Я не касаюсь здесь проекта местной юрисдикции как наиболее специального из всей системы временного устройства Константинополя, которому не суждено было вследствие полной неудачи Галлипольской экспедиции, увидеть даже начала осуществления. Англо-французские контингенты были спешно отозваны во избежание непоправимой катастрофы. Этот эпизод союзной борьбы принёс делу согласия значительный нравственный и материальный ущерб и соответственно тому повысил самонадеянность его врагов. Турки, начавшие войну не по своему свободному выбору, а под принуждением германского посла Вангенгейма, не только укрепились в своей вере в непобедимость Германии, но начали не сомневаться в своей собственной. Вообще же балканские клиенты Германии сплотились ещё теснее вокруг своей покровительницы, служа её интересам с самоотвержением, за которое им пришлось впоследствии заплатить дорогую цену. Удары, наносимые туркам русской армией в далекой Малой Азии, не производили желанного впечатления на Константинополь, находившийся в крепких германских руках. Картина изменилась только гораздо позже, после балканских побед маршала Франшэ д'Эсперэ. Они раскрыли туркам и болгарам глаза на безнадежность их положения и этим приблизили момент германского поражения на Западном фронте.
Событие это, важность которого нельзя достаточно подчеркнуть, не застало уже России в рядах победителей. Революция была в ту пору занята устройством своей пролетарской республики, основанной на костях лучших сынов прежней России. Русский марксизм сам себя изверг из среды цивилизованных государств, совершив над народом акт произвольного самоотравления в то время, когда все силы страны, как духовные, так и материальные, были ей нужнее, чем когда-либо за все её существование. Я говорю о самоотравлении, а не самоубийстве, так как, к счастью, нет яда, которого не мог бы преодолеть молодой и сильный организм русского народа.
Глава XI Политические переговоры с Италией и Румынией. Выступление Италии совместно с Тройственным согласием. Последствия выступления Румынии. Присоединение Бессарабии к Румынии в 1918 году. Политическое возрождение Чехословакии
Война 1914 года застигла врасплох не только противников Австро-Венгрии и Германии, что, очевидно, было в порядке вещей, но и самих их союзников, что не могло быть выгодно ни Австрии, ни Германии. Это обстоятельство тем более непонятно, что ни в Берлине, ни в Вене не предавались самообольщению насчёт крепости союзов, связавших центральные кабинеты с Италией и Румынией, заинтересованных как та, так и другая в ослаблении Австро-Венгрии. Остается предположить, что уверенность в громадном превосходстве военной подготовки и боевых сил Германии заставила австро-венгров пренебречь всякими другими соображениями в надежде втянуть в свою орбиту колеблющихся союзников силой военного успеха, тем более что они смотрели на этих союзников как на не вполне равноправных. События, как известно, разбили эти надежды. Италия и Румыния остались нейтральными. Вскоре стало ясно, что объявленный ими нейтралитет не был дружественным по отношению к центральным державам, а был вызван их боевой неготовностью, почему он не мог продолжаться дольше срока, нужного для завершения их вооружений. Для Италии, как великой державы, этот срок был короче, чем для Румынии с её ограниченными материальными средствами и её небольшим населением.

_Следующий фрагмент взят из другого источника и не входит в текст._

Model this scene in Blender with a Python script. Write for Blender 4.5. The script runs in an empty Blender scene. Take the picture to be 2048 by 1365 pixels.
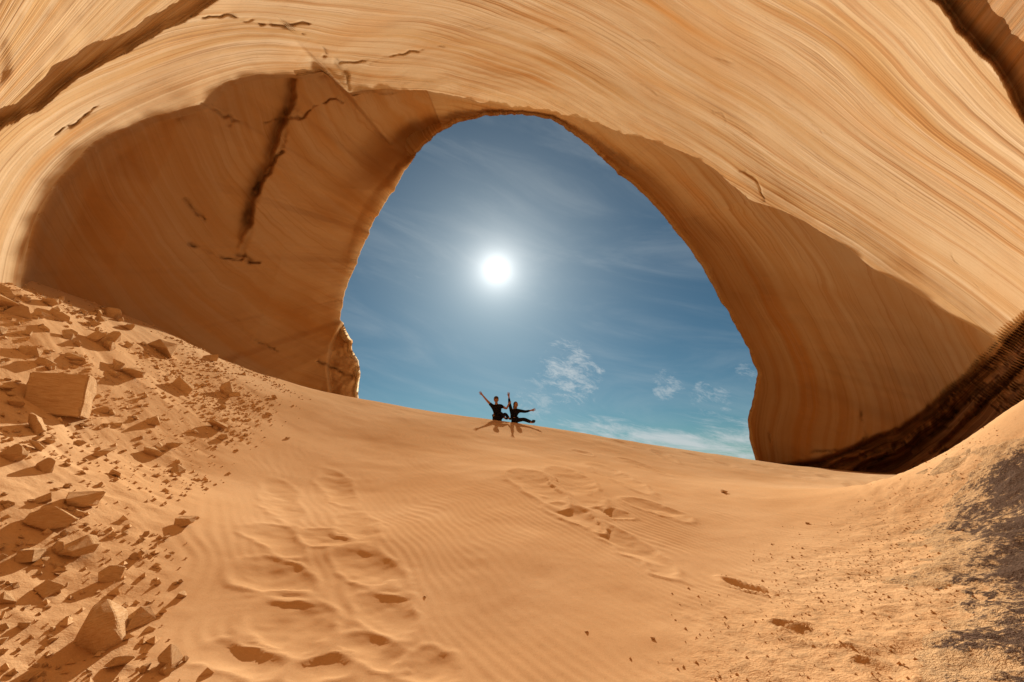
import bpy, bmesh, math, random
import numpy as np
from mathutils import Vector, Matrix
random.seed(7); rng=np.random.default_rng(7)
S=bpy.context.scene; COL=S.collection
PITCH=math.radians(17); F=850.0; CP,SP=math.cos(PITCH),math.sin(PITCH)
# ---------------------------------------------------------------- view geometry (used to measure the place from the photo)
def ray(px,py):
    px=np.asarray(px,float); py=np.asarray(py,float)
    u=px-1024; v=682.5-py
    return np.stack([u, F*CP-v*SP, F*SP+v*CP],-1)
def at(px,py,Y):
    r=ray(px,py); return r*(np.asarray(Y,float)/r[...,1])[...,None]
def topx(P):
    dep=P[...,1]*CP+P[...,2]*SP; up=-P[...,1]*SP+P[...,2]*CP
    ok=dep>0.15; d=np.where(ok,dep,0.15)
    return 1024+F*P[...,0]/d, 682.5-F*up/d, ok
sv=ray(993,540); sv=sv/np.linalg.norm(sv)
e1=np.cross(sv,[0,0,1.0]); e1/=np.linalg.norm(e1); e2=np.cross(e1,sv)
# ---------------------------------------------------------------- noise
def hash3(i,j,k,seed):
    n=(i.astype(np.int64)*374761393+j.astype(np.int64)*668265263+k.astype(np.int64)*2147483647+seed*1274126177)&0xffffffff
    n=((n^(n>>13))*1274126177)&0xffffffff; n=(n^(n>>16))&0xffffffff
    return n.astype(np.float64)/4294967295.0*2-1
def noise3(x,y,z,seed=0):
    xi,yi,zi=np.floor(x),np.floor(y),np.floor(z)
    fx,fy,fz=x-xi,y-yi,z-zi
    fx=fx*fx*(3-2*fx); fy=fy*fy*(3-2*fy); fz=fz*fz*(3-2*fz)
    def h(a,b,c): return hash3(xi+a,yi+b,zi+c,seed)
    c00=h(0,0,0)*(1-fx)+h(1,0,0)*fx; c10=h(0,1,0)*(1-fx)+h(1,1,0)*fx
    c01=h(0,0,1)*(1-fx)+h(1,0,1)*fx; c11=h(0,1,1)*(1-fx)+h(1,1,1)*fx
    return (c00*(1-fy)+c10*fy)*(1-fz)+(c01*(1-fy)+c11*fy)*fz
def noise2(x,y,seed=0):
    xi,yi=np.floor(x),np.floor(y); fx,fy=x-xi,y-yi
    fx=fx*fx*(3-2*fx); fy=fy*fy*(3-2*fy); z=np.zeros_like(xi)
    a=hash3(xi,yi,z,seed)*(1-fx)+hash3(xi+1,yi,z,seed)*fx
    b=hash3(xi,yi+1,z,seed)*(1-fx)+hash3(xi+1,yi+1,z,seed)*fx
    return a*(1-fy)+b*fy
def fbm2(x,y,seed=0,o=4):
    s=0;a=1
    for k in range(o): s=s+a*noise2(x,y,seed+k); x=x*2.03+3.1;y=y*2.03+1.7;a*=.5
    return s/1.9
def fbm3(x,y,z,seed=0,o=4):
    s=0;a=1
    for k in range(o): s=s+a*noise3(x,y,z,seed+k); x=x*2.03+3.1;y=y*2.03+1.7;z=z*2.03+.7;a*=.5
    return s/1.9
def sstep(a,b,x):
    t=np.clip((x-a)/(b-a),0,1); return t*t*(3-2*t)
def segdist(px,py,pts):
    best=np.full(np.shape(px),1e9)
    for (x0,y0),(x1,y1) in zip(pts[:-1],pts[1:]):
        dx,dy=x1-x0,y1-y0; t=np.clip(((px-x0)*dx+(py-y0)*dy)/(dx*dx+dy*dy),0,1)
        best=np.minimum(best,np.hypot(px-x0-t*dx,py-y0-t*dy))
    return best
# ---------------------------------------------------------------- tagging
def tag(o,label=None,cat=None,group=None,kind=None):
    if label:o['label']=label
    if cat:o['category']=cat
    if group:o['group']=group
    if kind:o['kind']=kind
    return o
def link(name,me,mat=None,parent=None):
    o=bpy.data.objects.new(name,me); COL.objects.link(o)
    if mat: me.materials.clear(); me.materials.append(mat)
    if parent: o.parent=parent
    return o
def grid_mesh(name,P,smooth=True):
    n,m=P.shape[:2]; me=bpy.data.meshes.new(name)
    V=P.reshape(-1,3); idx=np.arange(n*m).reshape(n,m)
    q=np.stack([idx[:-1,:-1],idx[:-1,1:],idx[1:,1:],idx[1:,:-1]],-1).reshape(-1,4)
    me.vertices.add(len(V)); me.vertices.foreach_set('co',V.astype(np.float32).ravel())
    me.loops.add(q.size); me.loops.foreach_set('vertex_index',q.astype(np.int32).ravel())
    me.polygons.add(len(q)); me.polygons.foreach_set('loop_start',np.arange(0,q.size,4,dtype=np.int32))
    me.polygons.foreach_set('use_smooth',np.full(len(q),smooth))
    me.update(calc_edges=True); return me,q
def colattr(me,name,arr):
    a=me.attributes.new(name,'FLOAT_COLOR','POINT'); a.data.foreach_set('color',arr.astype(np.float32).ravel())
# ---------------------------------------------------------------- node helper
class N:
    def __init__(s,nt): s.nt=nt
    def n(s,t,**k):
        x=s.nt.nodes.new(t)
        for a,b in k.items(): setattr(x,a,b)
        return x
    def set(s,sock,v):
        if isinstance(v,bpy.types.NodeSocket): s.nt.links.new(v,sock)
        elif v is not None: sock.default_value=v
    def math(s,op,a,b=None,c=None,clamp=False):
        x=s.n('ShaderNodeMath',operation=op,use_clamp=clamp)
        for i,v in enumerate((a,b,c)):
            if v is not None: s.set(x.inputs[i],v)
        return x.outputs[0]
    def vm(s,op,a,b=None,out=0):
        x=s.n('ShaderNodeVectorMath',operation=op); s.set(x.inputs[0],a)
        if b is not None: s.set(x.inputs[1],b)
        return x.outputs[out]
    def mix(s,f,a,b,mode='MIX'):
        x=s.n('ShaderNodeMix',data_type='RGBA',blend_type=mode)
        s.set(x.inputs[0],f)
        s.set(x.inputs[6],a if isinstance(a,bpy.types.NodeSocket) else (*a,1)); s.set(x.inputs[7],b if isinstance(b,bpy.types.NodeSocket) else (*b,1)); return x.outputs[2]
    def noise(s,vec,scale,detail=4,rough=.5,dist=0):
        x=s.n('ShaderNodeTexNoise'); s.set(x.inputs['Vector'],vec)
        x.inputs['Scale'].default_value=scale; x.inputs['Detail'].default_value=detail; x.inputs['Roughness'].default_value=rough; x.inputs['Distortion'].default_value=dist
        return x.outputs['Fac']
    def mr(s,v,a,b,c=0,d=1,smooth=True):
        x=s.n('ShaderNodeMapRange',interpolation_type='SMOOTHSTEP' if smooth else 'LINEAR')
        s.set(x.inputs[0],v)
        for i,q in enumerate((a,b,c,d)): x.inputs[i+1].default_value=q
        return x.outputs[0]
    def comb(s,a,b,c):
        x=s.n('ShaderNodeCombineXYZ')
        for i,v in enumerate((a,b,c)): s.set(x.inputs[i],v)
        return x.outputs[0]
    def ramp(s,f,stops):
        x=s.n('ShaderNodeValToRGB'); s.set(x.inputs[0],f); e=x.color_ramp.elements
        while len(e)<len(stops): e.new(.5)
        for i,(p,c) in enumerate(stops): e[i].position=p; e[i].color=(*c,1)
        return x.outputs[0]
    def bump(s,h,st,dist,nrm=None):
        x=s.n('ShaderNodeBump'); x.inputs['Strength'].default_value=st; x.inputs['Distance'].default_value=dist; s.set(x.inputs['Height'],h)
        if nrm: s.set(x.inputs['Normal'],nrm)
        return x.outputs[0]
def newmat(name):
    m=bpy.data.materials.new(name); m.use_nodes=True; nt=m.node_tree
    b=nt.nodes['Principled BSDF']; b.inputs['Roughness'].default_value=1.0; b.inputs['Specular IOR Level'].default_value=0.0
    return m,N(nt),b
# sandstone wall material
def arch_material():
    m,n,b=newmat('layered_sandstone')
    uv=n.n('ShaderNodeUVMap',uv_map='strata').outputs[0]
    sep=n.n('ShaderNodeSeparateXYZ'); n.set(sep.inputs[0],uv); q,al=sep.outputs[0],sep.outputs[1]
    geo=n.n('ShaderNodeTexCoord').outputs['Object']
    at_=n.n('ShaderNodeAttribute',attribute_name='masks'); sc=n.n('ShaderNodeSeparateColor'); n.set(sc.inputs[0],at_.outputs['Color'])
    low,crack,rec_shade=sc.outputs[0],sc.outputs[1],sc.outputs[2]
    big=n.noise(geo,.42,3)
    q2=n.math('ADD',q,n.math('MULTIPLY',n.math('SUBTRACT',big,.5),.035))
    c1=n.comb(n.math('MULTIPLY',q2,9),n.math('MULTIPLY',al,.5),0.0)
    c2=n.comb(n.math('MULTIPLY',q2,66),n.math('MULTIPLY',al,1.0),3.0)
    c3=n.comb(n.math('MULTIPLY',q2,215),n.math('MULTIPLY',al,2.2),7.0)
    b1=n.noise(c1,1,3,.6); b2=n.noise(c2,1,2,.55); b3=n.noise(c3,1,1,.5)
    # beds come and go: some stretches of the wall are smooth, others finely lined
    vis=n.mr(n.noise(n.comb(n.math('MULTIPLY',q2,3.2),n.math('MULTIPLY',al,1.6),11.0),1,3,.6),.36,.60,.45,1.0)
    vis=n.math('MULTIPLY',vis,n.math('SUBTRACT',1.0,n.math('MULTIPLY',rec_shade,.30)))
    col=n.ramp(b1,[(.30,(.50,.25,.08)),(.40,(.56,.36,.17)),(.50,(.63,.46,.27)),(.58,(.58,.38,.19)),(.66,(.57,.30,.105))])
    line=n.mr(b2,.36,.47,1,0)
    col=n.mix(n.math('MULTIPLY',n.math('MULTIPLY',line,.52),vis),col,(.42,.185,.055))
    cream=n.mr(b2,.54,.64); col=n.mix(n.math('MULTIPLY',n.math('MULTIPLY',cream,.55),vis),col,(.70,.54,.35))
    fl=n.mr(b3,.32,.42,1,0); col=n.mix(n.math('MULTIPLY',n.math('MULTIPLY',fl,.50),vis),col,(.29,.135,.05))
    col=n.mix(n.mr(big,.48,.72,0,.35),col,(.56,.29,.10))
    sp=n.noise(geo,9,3,.7); col=n.mix(n.mr(sp,.55,.75,0,.2),col,(.38,.20,.09))
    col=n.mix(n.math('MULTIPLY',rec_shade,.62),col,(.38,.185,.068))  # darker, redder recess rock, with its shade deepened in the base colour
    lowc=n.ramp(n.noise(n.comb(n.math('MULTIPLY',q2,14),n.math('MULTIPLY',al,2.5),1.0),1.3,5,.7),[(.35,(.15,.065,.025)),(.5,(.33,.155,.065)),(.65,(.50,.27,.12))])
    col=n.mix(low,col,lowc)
    col=n.mix(n.math('MULTIPLY',crack,.75),col,(.10,.045,.018))
    n.set(b.inputs['Base Color'],col)
    ht=n.math('ADD',n.math('MULTIPLY',n.math('ADD',n.math('MULTIPLY',b2,.55),n.math('MULTIPLY',b3,.26)),vis),n.math('MULTIPLY',sp,.08))
    n.set(b.inputs['Normal'],n.bump(ht,.55,.04)); return m
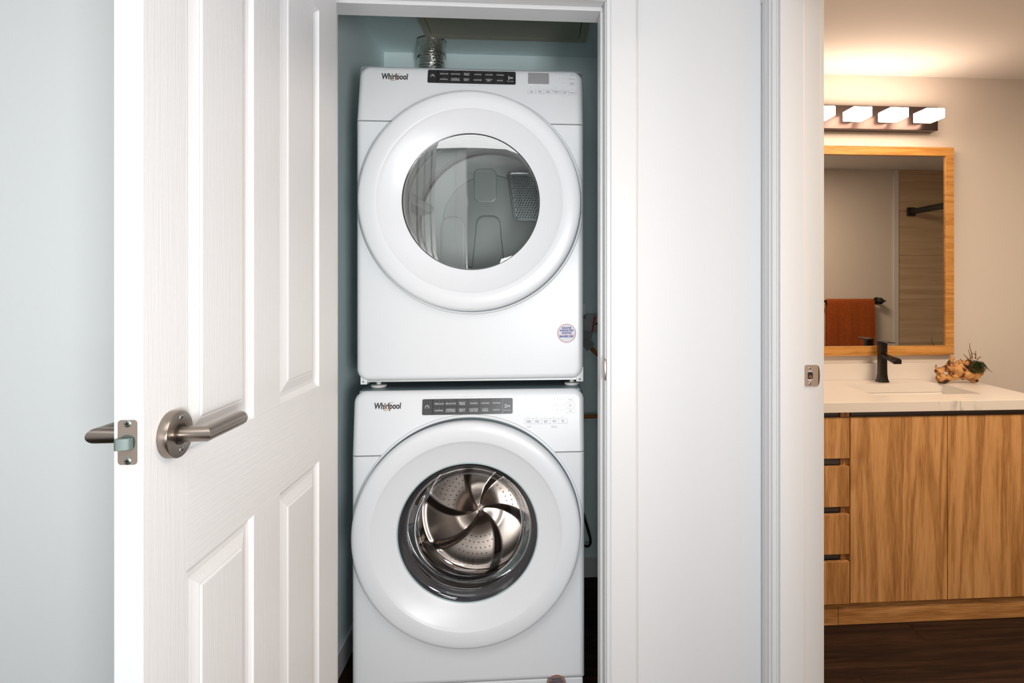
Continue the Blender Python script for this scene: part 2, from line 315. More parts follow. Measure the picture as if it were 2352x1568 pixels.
# ---- bathroom door frame (in the right wall, seen face on)
JY = 1.509
f2 = empty('trim_2', (.64, JY, 0), 'structure')
build(B(SX0, SX1, JY, JY+.019, 0, 2.043), 'jamb', M['trim'], f2, bev=.001)
build(B(SX0, SX1, .68, .70, 0, 2.043), 'jamb', M['trim'], f2, bev=.001)
build(B(SX0, SX1, .68, JY+.019, 2.044, 2.0625), 'head_jamb', M['trim'], f2, bev=.001)
build(B(.5965, .6590, JY-.010, JY, 0, 2.033), 'door_stop', M['trim'], f2, bev=.0025)
build(B(.5965, .6590, .70, .71, 0, 2.033), 'door_stop', M['trim'], f2, bev=.0025)
def casing2(y0, y1, xs, d):
    w = y1-y0; pr = [(0,0),(0,.009),(.0015,.0105),(.012,.0105),(.014,.0135),(.034,.0135),(.036,.0145),(w-.02,.0145),(w-.001,.010),(w,0)]
    return [(xs-d*b, y0+a) for a, b in pr]
build(MB().prism(casing2(JY+.004, 1.59, SX0, 1), 'z', 0, 2.12), 'casing', M['trim'], f2, smooth=True, ang=20)
build(MB().prism(casing2(JY+.004, 1.59, SX1, -1), 'z', 0, 2.12), 'casing', M['trim'], f2, smooth=True, ang=20)
build(B(SX0-.014, SX0, .60, .675, 0, 2.12), 'casing', M['trim'], f2, bev=.002)
build(B(SX0-.014, SX0, .60, 1.59, 2.048, 2.125), 'head_casing', M['trim'], f2, bev=.002)
# full-lip strike plate
a = at(1849, 838, Y=JY-.002); b = at(1878, 887, Y=JY-.002)
sx0, sx1, sz1, sz0 = a.x, b.x+.002, a.z, b.z; mz = (sz0+sz1)/2
def rrect(x0, x1, z0, z1, r, n=6, radii=None):
    rs = radii or (r, r, r, r); pts = []
    for (cx, cz, a0, rr) in ((x0, z1, pi, rs[0]), (x1, z1, pi/2, rs[1]), (x1, z0, 0, rs[2]), (x0, z0, -pi/2, rs[3])):
        sxn = 1 if cx == x0 else -1; szn = 1 if cz == z0 else -1; rr = max(rr, 1e-5)
        for k in range(n+1):
            t = a0-k*(pi/2)/n; pts.append((cx+sxn*rr+rr*cos(t), cz+szn*rr+rr*sin(t)))
    return pts
def holed(outer, holes, y0, y1, ax='y', const=None):
    """flat plate between y0 and y1 with holes; polygons in (x,z)"""
    bm = bmesh.new(); 
    def loop(pts):
        vs = [bm.verts.new((p[0], y0, p[1])) for p in pts]; return [bm.edges.new((vs[i], vs[(i+1) % len(vs)])) for i in range(len(vs))]
    es = loop(outer)
    for h in holes: es += loop(h)
    bmesh.ops.triangle_fill(bm, edges=es, use_beauty=True); 
    g = bmesh.ops.extrude_face_region(bm, geom=list(bm.faces)); 
    for v in [e for e in g['geom'] if isinstance(e, bmesh.types.BMVert)]: v.co.y = y1
    bm.verts.index_update(); mb = MB(); mb.v = [tuple(v.co) for v in bm.verts]; mb.f = [tuple(v.index for v in f.verts) for f in bm.faces]; bm.free(); return mb
def circ(cx, cz, r, n=32): return [(cx+r*cos(2*pi*k/n), cz+r*sin(2*pi*k/n)) for k in range(n)]
hx = sx0+.0135
hole = [(hx+.0085*max(-.75, min(.85, cos(2*pi*k/32))), mz+.0135*sin(2*pi*k/32)) for k in range(32)]
sp = build(holed(rrect(sx0, sx1, sz0, sz1, .005), [hole], JY-0.0015, JY+0.0002), 'strike_plate', M['nickelp'], f2)
pr = [(sx1-.001, JY-0.0015), (sx1+.004, JY-0.0008), (sx1+.0065, JY+.002), (sx1+.0065, JY+.004), (sx1+.003, JY+0.0015), (sx1-.001, JY+0.0002)]
mb = MB(); rs = []
for k in range(13):
    t = -1+2*k/12; w = (1-t*t)**.5*.75+.25
    rs.append([(sx1-.001+(x-sx1+.001)*w, y, mz+t*(sz1-sz0)*.46) for x, y in pr])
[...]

Как бы ни были эти государства заинтересованы в выступлении против своих недавних союзников, им было нужно, прежде чем перейти Рубикон, сговориться с новыми союзниками относительно тех выгод, которые их выступление должно было принести. Как Италия, так и Румыния преследовали цель возможно полного включения в свои границы соплеменников, находившихся под властью монархии Габсбургов. Если бы венский кабинет обнаружил некоторое желание удовлетворить хотя бы частично эти желания, возможно, что сознание огромности риска и жертв, сопряженных с войной, удержало бы Италию и Румынию от вступления на путь, который должен был ускорить гибель Австро-Венгрии и побудил бы их удовольствоваться временным компромиссом. Такого рода решение было бы не только в интересах самой Австро-Венгрии, но и Германии. Однако и в этом случае из Берлина не было своевременно принято серьезных мер воздействия на Вену, и её упорству был предоставлен полный простор. Боялась ли Германия лишиться в самую нужную минуту поддержки своей союзницы или она была убеждена, что время для дипломатического торга было уже пропущено, но как в Риме, так и в Бухаресте вскоре увидели, что всякое соглашение с Веной, и ещё более — с Будапештом, совершенно безнадежно и что ожидать чего-либо можно было только от держав Согласия.